- Task description
Exactly as written, write out the lines below from the first to the one containing "M['tan_leaf'] = leafy('tan_dry_leaves', 'f3e7d0')", inclusive. Pictures do not belong in the copy.

* BEGIN Information provided *

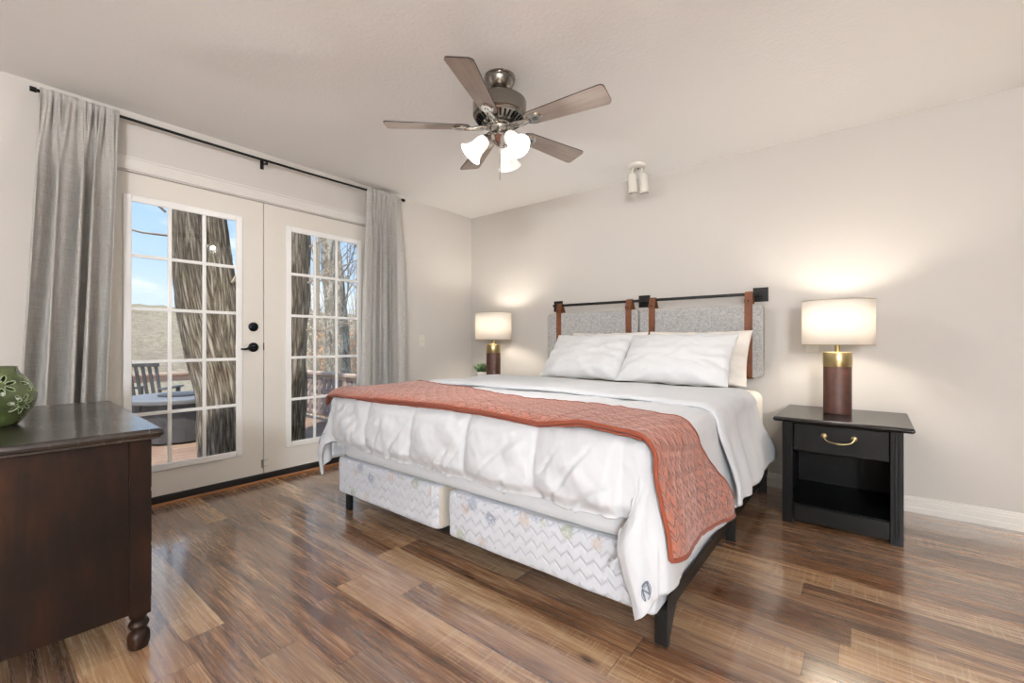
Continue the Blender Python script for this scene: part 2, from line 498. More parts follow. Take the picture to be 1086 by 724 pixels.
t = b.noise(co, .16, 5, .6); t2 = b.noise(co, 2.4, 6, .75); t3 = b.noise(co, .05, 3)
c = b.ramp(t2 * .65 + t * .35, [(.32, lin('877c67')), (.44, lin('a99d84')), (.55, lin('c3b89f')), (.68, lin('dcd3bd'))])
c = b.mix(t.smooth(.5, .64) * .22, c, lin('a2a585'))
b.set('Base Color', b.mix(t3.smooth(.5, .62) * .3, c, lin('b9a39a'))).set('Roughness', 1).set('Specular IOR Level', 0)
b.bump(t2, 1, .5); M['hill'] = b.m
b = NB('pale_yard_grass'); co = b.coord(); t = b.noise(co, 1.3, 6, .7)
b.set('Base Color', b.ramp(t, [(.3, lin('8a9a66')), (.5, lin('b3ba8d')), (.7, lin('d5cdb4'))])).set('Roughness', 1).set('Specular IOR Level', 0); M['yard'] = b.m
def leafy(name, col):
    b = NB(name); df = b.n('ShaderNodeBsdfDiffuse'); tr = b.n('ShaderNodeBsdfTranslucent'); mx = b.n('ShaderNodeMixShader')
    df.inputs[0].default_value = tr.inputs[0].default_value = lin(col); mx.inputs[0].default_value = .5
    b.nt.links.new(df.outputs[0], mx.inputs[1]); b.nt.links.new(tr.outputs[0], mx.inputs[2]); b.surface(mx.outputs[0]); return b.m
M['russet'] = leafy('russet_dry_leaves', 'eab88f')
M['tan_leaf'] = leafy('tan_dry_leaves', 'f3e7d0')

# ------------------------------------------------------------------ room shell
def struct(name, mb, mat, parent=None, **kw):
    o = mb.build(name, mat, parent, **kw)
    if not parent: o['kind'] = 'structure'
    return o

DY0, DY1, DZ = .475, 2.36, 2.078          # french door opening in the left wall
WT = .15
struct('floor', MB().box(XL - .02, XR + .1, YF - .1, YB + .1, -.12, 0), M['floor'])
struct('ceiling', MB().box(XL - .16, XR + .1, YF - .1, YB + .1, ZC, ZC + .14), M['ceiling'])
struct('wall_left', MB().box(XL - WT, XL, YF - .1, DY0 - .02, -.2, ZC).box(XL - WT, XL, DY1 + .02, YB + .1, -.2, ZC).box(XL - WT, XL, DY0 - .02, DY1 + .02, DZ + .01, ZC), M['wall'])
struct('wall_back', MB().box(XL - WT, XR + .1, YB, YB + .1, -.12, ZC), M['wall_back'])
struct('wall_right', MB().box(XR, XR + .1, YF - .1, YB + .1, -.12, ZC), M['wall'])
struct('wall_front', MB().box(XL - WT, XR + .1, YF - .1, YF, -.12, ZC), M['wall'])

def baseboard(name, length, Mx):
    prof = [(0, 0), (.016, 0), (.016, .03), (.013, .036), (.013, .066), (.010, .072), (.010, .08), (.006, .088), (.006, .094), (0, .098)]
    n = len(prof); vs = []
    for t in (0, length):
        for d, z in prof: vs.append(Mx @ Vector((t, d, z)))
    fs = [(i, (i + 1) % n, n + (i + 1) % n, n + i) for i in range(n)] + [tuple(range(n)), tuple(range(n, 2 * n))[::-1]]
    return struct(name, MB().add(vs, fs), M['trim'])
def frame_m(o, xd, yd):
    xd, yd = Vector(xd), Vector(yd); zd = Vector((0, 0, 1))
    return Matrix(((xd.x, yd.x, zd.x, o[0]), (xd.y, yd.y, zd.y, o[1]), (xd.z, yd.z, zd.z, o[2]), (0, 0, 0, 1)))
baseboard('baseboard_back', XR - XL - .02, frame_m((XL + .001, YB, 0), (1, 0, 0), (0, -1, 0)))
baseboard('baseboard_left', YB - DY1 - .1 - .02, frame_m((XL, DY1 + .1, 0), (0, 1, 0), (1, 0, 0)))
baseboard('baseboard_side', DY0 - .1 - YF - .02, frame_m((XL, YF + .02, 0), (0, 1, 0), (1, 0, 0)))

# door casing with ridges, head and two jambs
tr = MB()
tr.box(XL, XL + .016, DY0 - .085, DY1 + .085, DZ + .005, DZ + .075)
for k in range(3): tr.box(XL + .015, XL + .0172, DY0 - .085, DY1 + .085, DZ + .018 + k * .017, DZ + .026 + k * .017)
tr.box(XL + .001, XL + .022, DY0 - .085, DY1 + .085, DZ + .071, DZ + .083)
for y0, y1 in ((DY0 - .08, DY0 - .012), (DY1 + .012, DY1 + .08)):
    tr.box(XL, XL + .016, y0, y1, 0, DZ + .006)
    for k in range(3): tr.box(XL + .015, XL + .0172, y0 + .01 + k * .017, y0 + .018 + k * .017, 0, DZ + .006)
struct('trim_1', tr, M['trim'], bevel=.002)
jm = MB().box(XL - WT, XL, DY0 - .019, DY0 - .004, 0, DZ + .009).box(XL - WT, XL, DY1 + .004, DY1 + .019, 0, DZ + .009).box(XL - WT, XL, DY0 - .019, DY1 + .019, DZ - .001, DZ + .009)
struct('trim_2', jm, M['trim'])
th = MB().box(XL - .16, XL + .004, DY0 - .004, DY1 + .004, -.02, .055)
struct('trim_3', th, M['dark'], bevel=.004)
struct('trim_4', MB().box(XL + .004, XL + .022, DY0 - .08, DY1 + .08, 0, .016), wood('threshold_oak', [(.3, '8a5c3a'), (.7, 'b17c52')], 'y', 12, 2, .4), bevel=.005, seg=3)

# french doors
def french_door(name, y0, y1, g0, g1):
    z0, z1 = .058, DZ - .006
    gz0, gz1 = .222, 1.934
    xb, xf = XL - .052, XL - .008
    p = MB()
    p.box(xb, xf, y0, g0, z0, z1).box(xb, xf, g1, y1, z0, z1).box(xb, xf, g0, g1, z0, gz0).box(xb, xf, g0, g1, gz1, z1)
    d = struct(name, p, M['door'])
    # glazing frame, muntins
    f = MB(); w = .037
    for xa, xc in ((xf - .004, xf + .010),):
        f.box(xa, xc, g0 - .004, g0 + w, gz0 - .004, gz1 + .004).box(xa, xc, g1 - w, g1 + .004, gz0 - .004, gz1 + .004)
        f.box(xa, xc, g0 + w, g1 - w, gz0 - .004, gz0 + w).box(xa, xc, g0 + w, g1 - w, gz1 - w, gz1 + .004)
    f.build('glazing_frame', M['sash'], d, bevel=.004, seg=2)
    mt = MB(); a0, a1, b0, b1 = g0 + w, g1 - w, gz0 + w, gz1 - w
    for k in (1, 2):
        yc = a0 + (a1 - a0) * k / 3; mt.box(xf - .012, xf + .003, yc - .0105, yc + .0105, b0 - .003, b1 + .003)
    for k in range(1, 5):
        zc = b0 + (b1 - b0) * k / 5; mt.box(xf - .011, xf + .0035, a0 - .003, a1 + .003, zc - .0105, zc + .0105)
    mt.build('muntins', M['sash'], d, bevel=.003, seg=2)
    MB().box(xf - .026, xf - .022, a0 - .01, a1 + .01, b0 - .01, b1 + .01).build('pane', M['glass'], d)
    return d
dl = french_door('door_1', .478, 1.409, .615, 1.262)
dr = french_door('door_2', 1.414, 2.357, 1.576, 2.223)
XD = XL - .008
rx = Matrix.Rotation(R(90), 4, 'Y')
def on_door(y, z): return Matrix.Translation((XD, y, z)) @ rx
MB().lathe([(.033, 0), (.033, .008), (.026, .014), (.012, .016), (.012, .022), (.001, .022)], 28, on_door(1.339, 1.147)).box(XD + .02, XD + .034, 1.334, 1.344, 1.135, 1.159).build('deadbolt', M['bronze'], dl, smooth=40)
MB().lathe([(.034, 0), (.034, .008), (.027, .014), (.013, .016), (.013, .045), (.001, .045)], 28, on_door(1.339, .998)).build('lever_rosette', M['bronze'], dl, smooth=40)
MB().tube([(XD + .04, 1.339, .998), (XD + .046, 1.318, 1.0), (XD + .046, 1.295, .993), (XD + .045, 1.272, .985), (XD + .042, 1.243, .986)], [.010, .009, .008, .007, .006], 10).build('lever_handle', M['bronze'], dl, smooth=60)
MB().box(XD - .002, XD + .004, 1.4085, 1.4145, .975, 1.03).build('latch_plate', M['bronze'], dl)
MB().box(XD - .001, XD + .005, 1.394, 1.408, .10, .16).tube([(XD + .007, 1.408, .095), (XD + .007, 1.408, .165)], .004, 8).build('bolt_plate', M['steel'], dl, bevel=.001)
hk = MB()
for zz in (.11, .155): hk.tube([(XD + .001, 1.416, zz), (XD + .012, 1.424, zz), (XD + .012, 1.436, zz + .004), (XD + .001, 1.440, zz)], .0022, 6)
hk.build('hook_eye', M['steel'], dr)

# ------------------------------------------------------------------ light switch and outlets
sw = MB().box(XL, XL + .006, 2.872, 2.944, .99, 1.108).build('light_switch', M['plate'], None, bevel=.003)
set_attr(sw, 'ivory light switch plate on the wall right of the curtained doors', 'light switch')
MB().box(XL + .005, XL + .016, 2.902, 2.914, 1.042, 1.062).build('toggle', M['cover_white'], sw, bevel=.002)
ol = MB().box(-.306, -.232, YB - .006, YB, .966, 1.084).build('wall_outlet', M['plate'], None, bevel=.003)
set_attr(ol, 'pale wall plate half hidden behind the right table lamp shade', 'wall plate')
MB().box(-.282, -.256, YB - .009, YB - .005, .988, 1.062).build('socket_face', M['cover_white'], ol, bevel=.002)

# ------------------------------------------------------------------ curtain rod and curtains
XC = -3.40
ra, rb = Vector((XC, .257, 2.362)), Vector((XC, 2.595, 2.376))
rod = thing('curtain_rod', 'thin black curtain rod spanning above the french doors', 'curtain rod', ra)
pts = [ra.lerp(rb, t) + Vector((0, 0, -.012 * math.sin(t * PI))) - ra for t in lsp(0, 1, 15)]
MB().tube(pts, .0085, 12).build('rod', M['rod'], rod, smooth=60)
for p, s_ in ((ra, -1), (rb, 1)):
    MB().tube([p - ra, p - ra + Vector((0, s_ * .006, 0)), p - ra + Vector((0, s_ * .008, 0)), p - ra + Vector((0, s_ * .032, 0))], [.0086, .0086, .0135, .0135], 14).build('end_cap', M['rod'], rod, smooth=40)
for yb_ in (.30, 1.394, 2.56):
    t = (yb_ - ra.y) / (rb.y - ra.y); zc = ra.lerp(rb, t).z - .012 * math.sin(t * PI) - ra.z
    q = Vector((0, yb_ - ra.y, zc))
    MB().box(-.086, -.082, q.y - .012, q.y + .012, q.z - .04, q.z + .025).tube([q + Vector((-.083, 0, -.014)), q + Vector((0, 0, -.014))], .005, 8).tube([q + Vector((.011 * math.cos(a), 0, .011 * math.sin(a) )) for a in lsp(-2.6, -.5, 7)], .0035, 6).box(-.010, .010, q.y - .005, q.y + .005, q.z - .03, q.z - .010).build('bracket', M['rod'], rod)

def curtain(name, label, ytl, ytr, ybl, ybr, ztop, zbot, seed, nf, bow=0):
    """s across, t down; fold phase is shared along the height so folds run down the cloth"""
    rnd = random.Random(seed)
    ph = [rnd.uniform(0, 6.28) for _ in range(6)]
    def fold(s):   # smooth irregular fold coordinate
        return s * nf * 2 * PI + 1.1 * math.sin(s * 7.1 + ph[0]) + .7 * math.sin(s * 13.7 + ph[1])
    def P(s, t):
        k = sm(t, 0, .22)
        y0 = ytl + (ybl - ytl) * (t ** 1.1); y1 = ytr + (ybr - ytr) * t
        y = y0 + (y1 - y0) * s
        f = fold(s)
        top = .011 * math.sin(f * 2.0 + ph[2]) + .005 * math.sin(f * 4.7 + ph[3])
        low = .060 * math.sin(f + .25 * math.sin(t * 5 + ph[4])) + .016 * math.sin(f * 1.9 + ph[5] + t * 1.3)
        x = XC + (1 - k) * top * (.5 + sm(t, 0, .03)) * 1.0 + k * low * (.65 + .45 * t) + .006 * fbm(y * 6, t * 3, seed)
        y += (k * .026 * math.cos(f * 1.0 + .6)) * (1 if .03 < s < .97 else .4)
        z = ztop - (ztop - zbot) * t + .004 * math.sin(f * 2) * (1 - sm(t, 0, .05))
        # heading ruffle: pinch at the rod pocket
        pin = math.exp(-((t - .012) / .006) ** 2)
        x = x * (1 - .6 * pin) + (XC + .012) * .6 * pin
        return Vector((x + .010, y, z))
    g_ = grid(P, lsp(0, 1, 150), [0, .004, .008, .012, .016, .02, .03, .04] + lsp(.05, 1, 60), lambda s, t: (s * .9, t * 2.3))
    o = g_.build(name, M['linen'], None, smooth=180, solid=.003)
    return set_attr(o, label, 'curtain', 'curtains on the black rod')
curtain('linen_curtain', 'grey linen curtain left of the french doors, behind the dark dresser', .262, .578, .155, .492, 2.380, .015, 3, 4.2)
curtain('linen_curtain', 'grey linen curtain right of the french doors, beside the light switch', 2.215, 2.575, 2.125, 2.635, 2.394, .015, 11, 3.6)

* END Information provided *

- Written solution
Continue the Blender Python script for this scene: part 2, from line 498. More parts follow. Take the picture to be 1086 by 724 pixels.
t = b.noise(co, .16, 5, .6); t2 = b.noise(co, 2.4, 6, .75); t3 = b.noise(co, .05, 3)
c = b.ramp(t2 * .65 + t * .35, [(.32, lin('877c67')), (.44, lin('a99d84')), (.55, lin('c3b89f')), (.68, lin('dcd3bd'))])
c = b.mix(t.smooth(.5, .64) * .22, c, lin('a2a585'))
b.set('Base Color', b.mix(t3.smooth(.5, .62) * .3, c, lin('b9a39a'))).set('Roughness', 1).set('Specular IOR Level', 0)
b.bump(t2, 1, .5); M['hill'] = b.m
b = NB('pale_yard_grass'); co = b.coord(); t = b.noise(co, 1.3, 6, .7)
b.set('Base Color', b.ramp(t, [(.3, lin('8a9a66')), (.5, lin('b3ba8d')), (.7, lin('d5cdb4'))])).set('Roughness', 1).set('Specular IOR Level', 0); M['yard'] = b.m
def leafy(name, col):
    b = NB(name); df = b.n('ShaderNodeBsdfDiffuse'); tr = b.n('ShaderNodeBsdfTranslucent'); mx = b.n('ShaderNodeMixShader')
    df.inputs[0].default_value = tr.inputs[0].default_value = lin(col); mx.inputs[0].default_value = .5
    b.nt.links.new(df.outputs[0], mx.inputs[1]); b.nt.links.new(tr.outputs[0], mx.inputs[2]); b.surface(mx.outputs[0]); return b.m
M['russet'] = leafy('russet_dry_leaves', 'eab88f')
M['tan_leaf'] = leafy('tan_dry_leaves', 'f3e7d0')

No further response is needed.